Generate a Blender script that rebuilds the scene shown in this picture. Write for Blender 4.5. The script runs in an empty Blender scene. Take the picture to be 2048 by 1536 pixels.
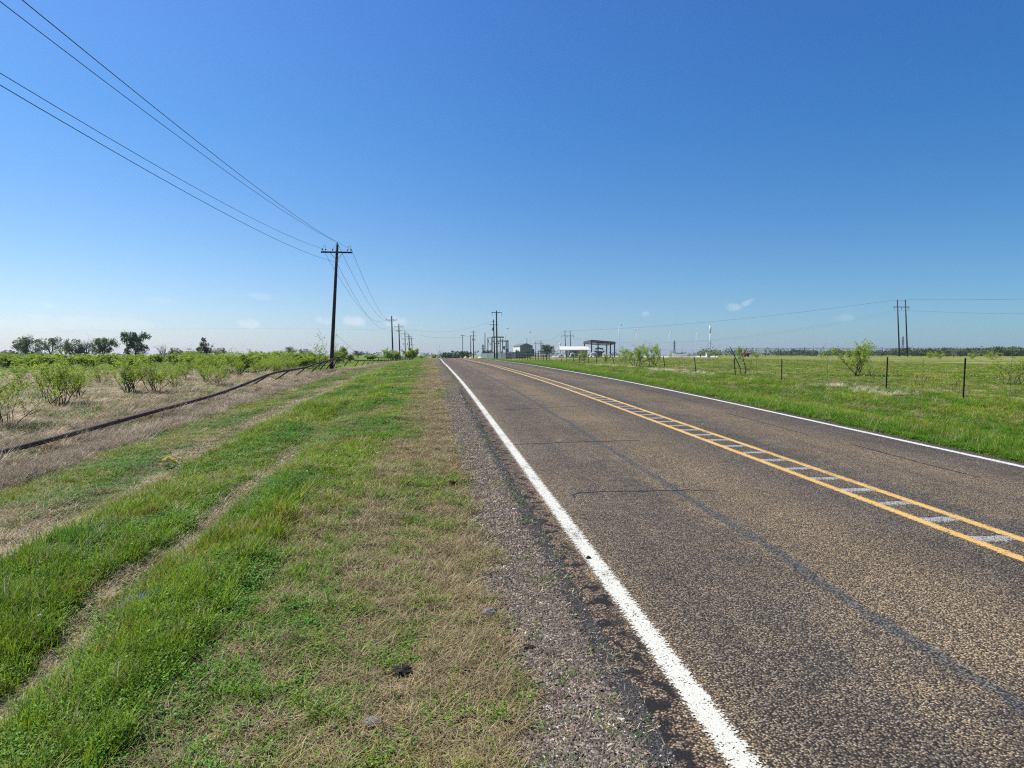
import bpy, math, random
import numpy as np
from mathutils import Vector, Matrix, noise as mn, Euler
R = math.radians
rnd = random.Random(7)
S = bpy.context.scene
COL = S.collection

# ------------------------------------------------------------------ camera
F = 1420.0                      # focal length in pixels of the 2048 px wide photograph
CAMZ = 1.6
YAW, PITCH = R(6.59), R(2.34)
cam = bpy.data.objects.new('camera', bpy.data.cameras.new('camera'))
COL.objects.link(cam); S.camera = cam
cam.location = (0, 0, CAMZ)
cam.rotation_euler = (R(90) - PITCH, 0, -YAW)
cam.data.sensor_width = 36; cam.data.lens = 36 * F / 2048
cam.data.clip_end = 20000; cam.data.clip_start = 0.05
CR = Euler((R(90) - PITCH, 0, -YAW)).to_matrix()
def ray(x, y):
    return CR @ Vector(((x - 1024) / F, (768 - y) / F, -1.0))
def at(x, y, d):
    """world point seen at photo pixel x, y at camera depth d metres"""
    return Vector((0, 0, CAMZ)) + ray(x, y) * d
def depth(p):
    return -(CR.transposed() @ (Vector(p) - Vector((0, 0, CAMZ)))).z

# ------------------------------------------------------------------ terrain functions
def interp(kn):
    xs = [k[0] for k in kn]; ys = [k[1] for k in kn]; n = len(xs)
    ms = []
    for i in range(n):
        if i == 0: ms.append((ys[1] - ys[0]) / (xs[1] - xs[0]))
        elif i == n - 1: ms.append((ys[-1] - ys[-2]) / (xs[-1] - xs[-2]))
        else:
            a = (ys[i] - ys[i-1]) / (xs[i] - xs[i-1]); b = (ys[i+1] - ys[i]) / (xs[i+1] - xs[i])
            ms.append(0 if a * b <= 0 else 2 * a * b / (a + b))
    def f(x):
        if x <= xs[0]: return ys[0]
        if x >= xs[-1]: return ys[-1]
        lo = 0
        while xs[lo + 1] < x: lo += 1
        h = xs[lo+1] - xs[lo]; t = (x - xs[lo]) / h
        return ((2*t**3 - 3*t*t + 1) * ys[lo] + (t**3 - 2*t*t + t) * h * ms[lo]
                + (-2*t**3 + 3*t*t) * ys[lo+1] + (t**3 - t*t) * h * ms[lo+1])
    return f
road_z = interp([(-40, -1.0), (0, 0), (10, .254), (20, .49), (28, .63), (40, .77), (57, .91), (99, 1.0),
                 (160, .86), (231, .52), (270, .1), (350, -1.0), (500, -1.6)])
road_dx = interp([(60, 0), (100, .35), (231, 1.7), (600, 8)])
f_left = interp([(-40, -1.2), (0, -.45), (20, .03), (40, .3), (60, .46), (100, .55), (200, .7), (400, .9), (1000, .8), (4000, -6)])
f_right = interp([(-40, -1.1), (0, -.4), (20, .1), (27, .27), (35, .38), (46, .45), (66, .58), (100, .75), (160, 1.0),
                  (300, 1.08), (600, 1.0), (1500, .6), (4000, -6)])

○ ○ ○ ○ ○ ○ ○

WHAT IS ASKED:
Take the lines from the start of the material to the line with "COL = S.collection", both included, and transcribe them exactly without the pictures.

RESULT FOR THIS TASK:
Generate a Blender script that rebuilds the scene shown in this picture. Write for Blender 4.5. The script runs in an empty Blender scene. Take the picture to be 2048 by 1536 pixels.
import bpy, math, random
import numpy as np
from mathutils import Vector, Matrix, noise as mn, Euler
R = math.radians
rnd = random.Random(7)
S = bpy.context.scene
COL = S.collection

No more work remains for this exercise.